Las diversas recreaciones del mito de la Edad de Oro son tan viejas como la propia literatura; puede que incluso más, aunque –dado el carácter oral de aquellas formas embrionarias– sus restos no hayan fosilizado. Hesíodo, Virgilio o el libro del Génesis abren caminos que aún recorremos. Evoca este mito un tiempo ya perdido en el que reinaba una armonía perfecta entre hombre y naturaleza. No existía preocupación alguna por buscar el sustento, ya que este nos era dado sin otro trabajo que el de alzar la mano para tomar los frutos de los árboles o abrir la boca para abrevar en ríos de leche y miel. Los lirios del campo y los pajarillos del cielo –tiernos vestigios de aquel paraíso– serían el espejo donde vernos reflejados.
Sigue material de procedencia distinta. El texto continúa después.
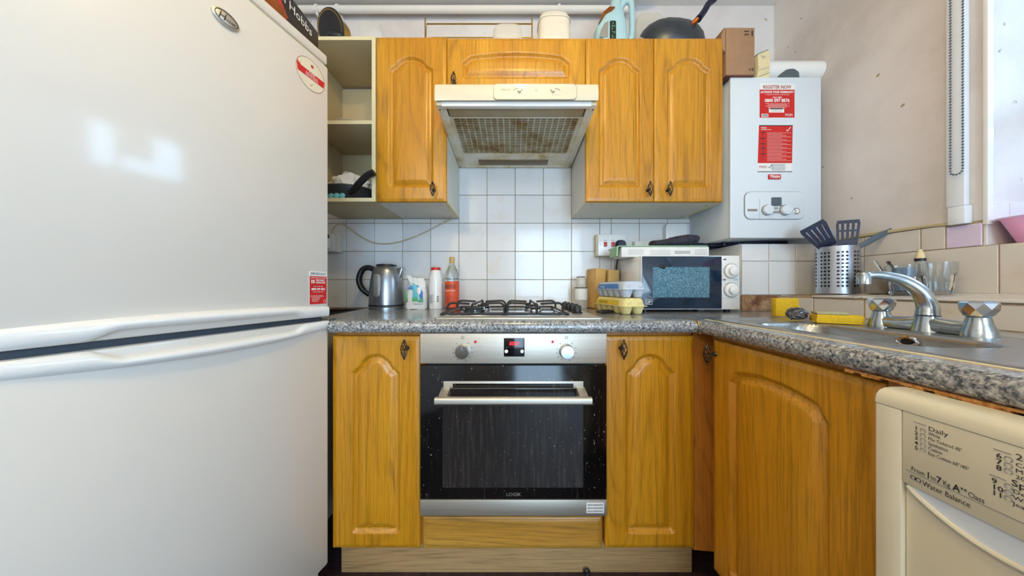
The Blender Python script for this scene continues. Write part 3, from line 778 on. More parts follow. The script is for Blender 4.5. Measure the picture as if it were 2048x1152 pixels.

Supongo que psicológicamente esta persistencia del mito responde a la necesidad que experimentamos de aflojar nuestros diarios grilletes mediante la ensoñación de un tiempo mejor. El uso político que se ha hecho del mismo ha sufrido numerosos cambios. No solo en cuanto al dibujo de lo que fue aquel período feliz, sino también respecto a la distancia temporal que de él nos aleja. Imposible esbozar aquí un censo de todas esas variantes. Ciñéndonos al presente: nuestra derecha más apolillada sitúa aquel Edén en la España imperial, católica y provista de arnés y caballo; el ecologismo profundo –más fiel en esto al modelo clásico– se remonta mucho más atrás: a una naturaleza beatífica, y tan nutricia como un seno materno.
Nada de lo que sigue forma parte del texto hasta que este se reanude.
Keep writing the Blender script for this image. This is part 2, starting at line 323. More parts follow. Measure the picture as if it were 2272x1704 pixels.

Pero lo que yo quisiera destacar en este recuadro –con el ejemplo algo trivial del reciente auge de los discos de vinilo– es cómo se ha recortado aún más el tiempo que nos separa de aquella espléndida cornucopia, y también cómo hemos simplificado el alcance de sus bondades. Inmersos en una sociedad hipertecnologizada donde todo muta a una velocidad de vértigo, aquel pasado áureo se remonta a unas pocas décadas, y el disfrute que nos proporciona consiste en aquello que los seguidores de esta moda vintage ensalzan como «la calidez de ese viejo sonido». Lo «natural» consiste ahora en la vuelta a una forma obsoleta de tecnología, sobre la que proyectamos ese afán de pureza que antaño residenciábamos en tiempos más remotos. Un regreso, en fin, a esa Edad de Oro en la que todo era de otra manera: mucho más puro, mucho más auténtico, más hermoso. Al roussoniano buen salvaje no hay que buscarlo hoy en una isla perdida del Pacífico, sino en una habitación donde alguien deja caer el brazo del tocadiscos sobre unos surcos que giran al ritmo de una felicidad que, a cada vuelta –y pese a todo el empeño puesto en la empresa–, siempre se le escapa.